──────── SOURCE DATA
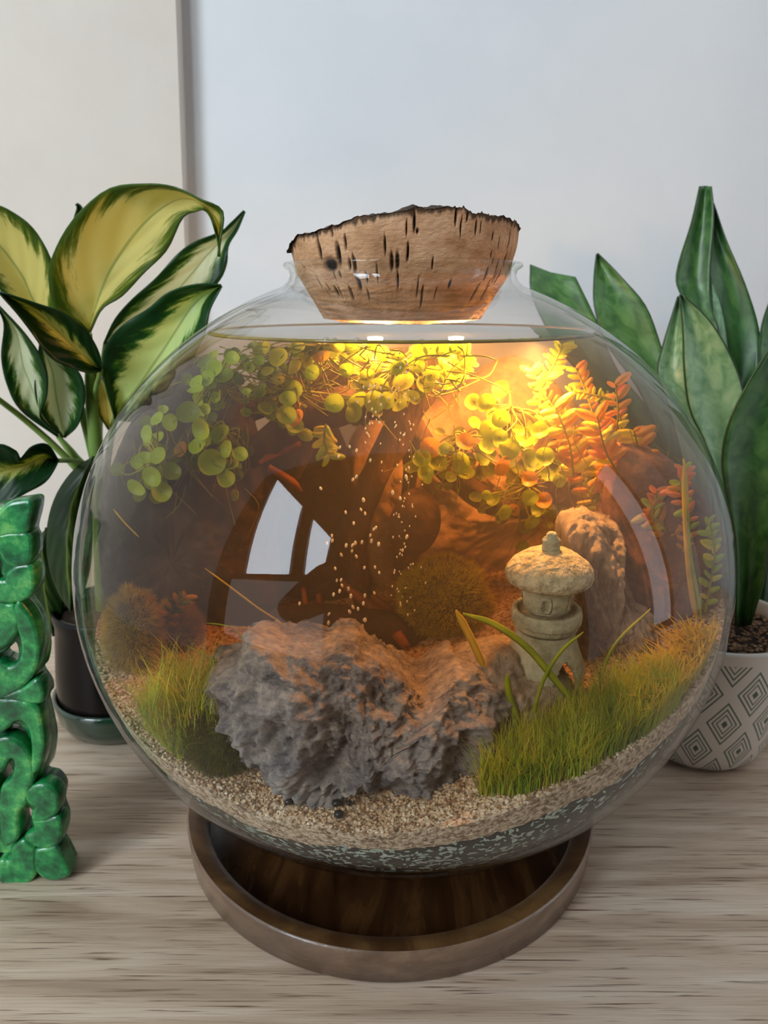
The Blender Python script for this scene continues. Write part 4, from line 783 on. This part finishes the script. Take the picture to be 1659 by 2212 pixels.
sleaf([E3(1466, 640), ((1432, 750), (1455, 750), (1480, 740)), ((1422, 810), (1450, 815), (1484, 825)), ((1450, 900), (1490, 900), (1520, 900)), ((1565, 1350), (1575, 1352), (1590, 1350))], [.13, .11], SB)
sleaf([E3(1470, 636), ((1476, 715), (1502, 715), (1532, 692)), ((1478, 800), (1530, 800), (1580, 770)), ((1490, 885), (1550, 885), (1607, 852)), ((1525, 960), (1562, 960), (1598, 930)), ((1550, 1050), (1570, 1050), (1590, 1040)), ((1580, 1350), (1592, 1352), (1605, 1350))], [.10, .10, .10], SB)
sleaf([E3(1700, 700), ((1633, 800), (1690, 800), (1750, 800)), ((1578, 905), (1650, 900), (1730, 920)), ((1560, 990), (1630, 990), (1710, 1010)), ((1570, 1070), (1625, 1070), (1685, 1090)), ((1588, 1160), (1622, 1160), (1658, 1180)), ((1592, 1250), (1620, 1250), (1650, 1250)), ((1590, 1350), (1605, 1355), (1620, 1350))], [.05, .055, .07], SC, -.008)
sleaf([E3(1690, 590), ((1650, 690), (1675, 690), (1710, 700)), ((1640, 770), (1675, 770), (1710, 800)), ((1640, 900), (1660, 900), (1690, 900)), ((1620, 1350), (1632, 1352), (1645, 1350))], [.14, .12], SC)
# patterned pot
M_pot, nt, out = newmat('diamond_relief_ceramic'); tc = N(nt, 'ShaderNodeTexCoord'); sx = N(nt, 'ShaderNodeSeparateXYZ'); L(nt, tc.outputs['UV'], sx.inputs[0])
ua = math_(nt, 'MULTIPLY', sx.outputs[0], 11.0); vb = math_(nt, 'MULTIPLY', sx.outputs[1], 2.1); pa = math_(nt, 'FRACT', math_(nt, 'ADD', ua, vb)); pb = math_(nt, 'FRACT', math_(nt, 'SUBTRACT', math_(nt, 'ADD', ua, 40.0), vb))
sm = math_(nt, 'MAXIMUM', math_(nt, 'ABSOLUTE', math_(nt, 'SUBTRACT', pa, .5)), math_(nt, 'ABSOLUTE', math_(nt, 'SUBTRACT', pb, .5)))
msk = None
for lo, hi in ((.0, .07), (.150, .180), (.235, .270), (.335, .375)):
    q = math_(nt, 'MULTIPLY', math_(nt, 'GREATER_THAN', sm, lo-.001), math_(nt, 'LESS_THAN', sm, hi)); msk = q if msk is None else math_(nt, 'MAXIMUM', msk, q)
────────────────
## [TASK REQUIREMENTS]
Give back the whole listing as it stands, minus its pictures.

## [RESULT FOR THIS TASK]
The Blender Python script for this scene continues. Write part 4, from line 783 on. This part finishes the script. Take the picture to be 1659 by 2212 pixels.
sleaf([E3(1466, 640), ((1432, 750), (1455, 750), (1480, 740)), ((1422, 810), (1450, 815), (1484, 825)), ((1450, 900), (1490, 900), (1520, 900)), ((1565, 1350), (1575, 1352), (1590, 1350))], [.13, .11], SB)
sleaf([E3(1470, 636), ((1476, 715), (1502, 715), (1532, 692)), ((1478, 800), (1530, 800), (1580, 770)), ((1490, 885), (1550, 885), (1607, 852)), ((1525, 960), (1562, 960), (1598, 930)), ((1550, 1050), (1570, 1050), (1590, 1040)), ((1580, 1350), (1592, 1352), (1605, 1350))], [.10, .10, .10], SB)
sleaf([E3(1700, 700), ((1633, 800), (1690, 800), (1750, 800)), ((1578, 905), (1650, 900), (1730, 920)), ((1560, 990), (1630, 990), (1710, 1010)), ((1570, 1070), (1625, 1070), (1685, 1090)), ((1588, 1160), (1622, 1160), (1658, 1180)), ((1592, 1250), (1620, 1250), (1650, 1250)), ((1590, 1350), (1605, 1355), (1620, 1350))], [.05, .055, .07], SC, -.008)
sleaf([E3(1690, 590), ((1650, 690), (1675, 690), (1710, 700)), ((1640, 770), (1675, 770), (1710, 800)), ((1640, 900), (1660, 900), (1690, 900)), ((1620, 1350), (1632, 1352), (1645, 1350))], [.14, .12], SC)
# patterned pot
M_pot, nt, out = newmat('diamond_relief_ceramic'); tc = N(nt, 'ShaderNodeTexCoord'); sx = N(nt, 'ShaderNodeSeparateXYZ'); L(nt, tc.outputs['UV'], sx.inputs[0])
ua = math_(nt, 'MULTIPLY', sx.outputs[0], 11.0); vb = math_(nt, 'MULTIPLY', sx.outputs[1], 2.1); pa = math_(nt, 'FRACT', math_(nt, 'ADD', ua, vb)); pb = math_(nt, 'FRACT', math_(nt, 'SUBTRACT', math_(nt, 'ADD', ua, 40.0), vb))
sm = math_(nt, 'MAXIMUM', math_(nt, 'ABSOLUTE', math_(nt, 'SUBTRACT', pa, .5)), math_(nt, 'ABSOLUTE', math_(nt, 'SUBTRACT', pb, .5)))
msk = None
for lo, hi in ((.0, .07), (.150, .180), (.235, .270), (.335, .375)):
    q = math_(nt, 'MULTIPLY', math_(nt, 'GREATER_THAN', sm, lo-.001), math_(nt, 'LESS_THAN', sm, hi)); msk = q if msk is None else math_(nt, 'MAXIMUM', msk, q)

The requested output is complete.